>> start

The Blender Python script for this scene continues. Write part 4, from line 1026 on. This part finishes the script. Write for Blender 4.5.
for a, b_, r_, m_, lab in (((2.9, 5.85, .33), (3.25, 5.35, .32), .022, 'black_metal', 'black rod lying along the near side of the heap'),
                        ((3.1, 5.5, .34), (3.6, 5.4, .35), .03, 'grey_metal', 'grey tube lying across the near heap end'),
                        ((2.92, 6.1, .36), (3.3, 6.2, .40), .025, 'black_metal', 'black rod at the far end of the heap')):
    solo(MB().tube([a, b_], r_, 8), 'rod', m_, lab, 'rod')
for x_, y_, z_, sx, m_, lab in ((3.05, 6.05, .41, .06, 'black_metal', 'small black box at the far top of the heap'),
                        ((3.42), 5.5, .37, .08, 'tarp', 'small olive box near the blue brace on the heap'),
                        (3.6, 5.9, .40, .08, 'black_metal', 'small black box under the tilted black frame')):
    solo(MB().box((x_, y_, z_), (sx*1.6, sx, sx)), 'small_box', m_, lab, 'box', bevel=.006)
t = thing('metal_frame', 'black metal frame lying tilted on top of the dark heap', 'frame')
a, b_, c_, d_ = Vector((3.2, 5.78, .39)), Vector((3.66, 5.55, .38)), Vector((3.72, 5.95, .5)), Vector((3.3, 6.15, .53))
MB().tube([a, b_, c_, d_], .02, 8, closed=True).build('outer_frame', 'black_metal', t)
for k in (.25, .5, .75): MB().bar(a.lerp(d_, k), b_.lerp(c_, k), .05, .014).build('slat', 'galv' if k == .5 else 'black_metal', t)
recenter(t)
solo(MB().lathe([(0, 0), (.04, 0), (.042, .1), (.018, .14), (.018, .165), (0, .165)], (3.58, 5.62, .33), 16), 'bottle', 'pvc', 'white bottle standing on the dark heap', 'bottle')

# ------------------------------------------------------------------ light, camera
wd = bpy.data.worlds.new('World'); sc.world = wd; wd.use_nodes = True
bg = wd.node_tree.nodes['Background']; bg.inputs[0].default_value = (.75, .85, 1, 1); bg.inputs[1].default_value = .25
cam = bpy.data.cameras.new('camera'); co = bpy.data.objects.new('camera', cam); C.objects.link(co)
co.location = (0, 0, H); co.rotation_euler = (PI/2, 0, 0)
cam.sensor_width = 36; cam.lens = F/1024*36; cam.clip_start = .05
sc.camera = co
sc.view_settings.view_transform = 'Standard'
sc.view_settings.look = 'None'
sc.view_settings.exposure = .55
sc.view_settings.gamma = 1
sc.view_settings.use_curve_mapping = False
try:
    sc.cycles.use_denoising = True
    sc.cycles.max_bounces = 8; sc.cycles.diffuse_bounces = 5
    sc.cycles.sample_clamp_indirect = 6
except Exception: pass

>> end

(Task)
Write the data back out verbatim.

(Written response)
The Blender Python script for this scene continues. Write part 4, from line 1026 on. This part finishes the script. Write for Blender 4.5.
for a, b_, r_, m_, lab in (((2.9, 5.85, .33), (3.25, 5.35, .32), .022, 'black_metal', 'black rod lying along the near side of the heap'),
                        ((3.1, 5.5, .34), (3.6, 5.4, .35), .03, 'grey_metal', 'grey tube lying across the near heap end'),
                        ((2.92, 6.1, .36), (3.3, 6.2, .40), .025, 'black_metal', 'black rod at the far end of the heap')):
    solo(MB().tube([a, b_], r_, 8), 'rod', m_, lab, 'rod')
for x_, y_, z_, sx, m_, lab in ((3.05, 6.05, .41, .06, 'black_metal', 'small black box at the far top of the heap'),
                        ((3.42), 5.5, .37, .08, 'tarp', 'small olive box near the blue brace on the heap'),
                        (3.6, 5.9, .40, .08, 'black_metal', 'small black box under the tilted black frame')):
    solo(MB().box((x_, y_, z_), (sx*1.6, sx, sx)), 'small_box', m_, lab, 'box', bevel=.006)
t = thing('metal_frame', 'black metal frame lying tilted on top of the dark heap', 'frame')
a, b_, c_, d_ = Vector((3.2, 5.78, .39)), Vector((3.66, 5.55, .38)), Vector((3.72, 5.95, .5)), Vector((3.3, 6.15, .53))
MB().tube([a, b_, c_, d_], .02, 8, closed=True).build('outer_frame', 'black_metal', t)
for k in (.25, .5, .75): MB().bar(a.lerp(d_, k), b_.lerp(c_, k), .05, .014).build('slat', 'galv' if k == .5 else 'black_metal', t)
recenter(t)
solo(MB().lathe([(0, 0), (.04, 0), (.042, .1), (.018, .14), (.018, .165), (0, .165)], (3.58, 5.62, .33), 16), 'bottle', 'pvc', 'white bottle standing on the dark heap', 'bottle')

# ------------------------------------------------------------------ light, camera
wd = bpy.data.worlds.new('World'); sc.world = wd; wd.use_nodes = True
bg = wd.node_tree.nodes['Background']; bg.inputs[0].default_value = (.75, .85, 1, 1); bg.inputs[1].default_value = .25
cam = bpy.data.cameras.new('camera'); co = bpy.data.objects.new('camera', cam); C.objects.link(co)
co.location = (0, 0, H); co.rotation_euler = (PI/2, 0, 0)
cam.sensor_width = 36; cam.lens = F/1024*36; cam.clip_start = .05
sc.camera = co
sc.view_settings.view_transform = 'Standard'
sc.view_settings.look = 'None'
sc.view_settings.exposure = .55
sc.view_settings.gamma = 1
sc.view_settings.use_curve_mapping = False
try:
    sc.cycles.use_denoising = True
    sc.cycles.max_bounces = 8; sc.cycles.diffuse_bounces = 5
    sc.cycles.sample_clamp_indirect = 6
except Exception: pass